Klobuchar painted it as "an issue of national security."

"Russia attacked us and will continue to use different tactics to undermine our democracy and divide our country, including by purchasing disruptive online political ads," she said. 

She introduced the proposal Thursday with Sens. Mark Warner (Democrat from Virginia) and John McCain (Republican from Arizona).

Why this is a big deal

Facebook in September revealed thousands of ads were purchased by Russian accounts leading up to and after the 2016 election. The goal of those ads was generally to inflame and manipulate political discussion by touching on hypersensitive topics: gun control or racial justice, for example.

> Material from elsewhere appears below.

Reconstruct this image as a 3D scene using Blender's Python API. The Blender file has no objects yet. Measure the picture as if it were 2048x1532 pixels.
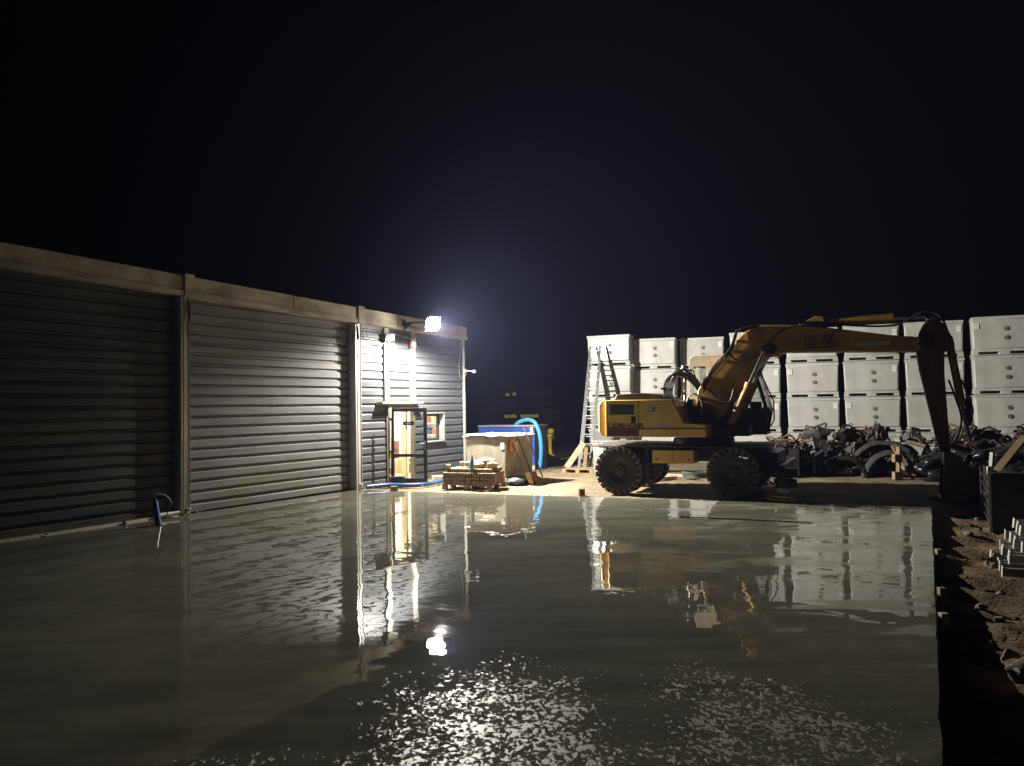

After Facebook came forward, the New York Times said Google found Russia-linked election ads had been bought on its websites, such as YouTube and Gmail. Russian-linked Twitter accounts also spent more than a quarter-million dollars on that platform, CNBC said.

Foreign nationals can not give money or help in connection with any election in the U.S. It's also illegal for them to donate to any political party or organization, at any level, or advocate for (or against) a specific candidate. It's all in the FEC's rules.

But according to Reuters, the law only covers TV and radio – it does not mention online.

Whether election laws were violated in this whole Russia-online ads saga is not clear right now, as the Washington Post explains. If the Russian accounts had any type of help or coordination with a campaign, or if the ads clearly endorse a candidate, then yeah, it probably was illegal.

If the ads were broader, then there might be some legal wiggle room, the Washington Post says.

Facebook's Mark Zuckerberg in late September announced new rules about ad transparency, including better review of political ads. 

But the technology shift over the past 15 years has created an online loophole in the laws of the U.S. (Slate dives into it more here) that Klobuchar, Warner and McCain argue should be closed.

"This bipartisan legislation would help protect our democracy by updating our laws to ensure that political ads sold online are covered by the same rules as TV or radio stations – and make them public so Americans can see who is trying to influence them," said Klobuchar.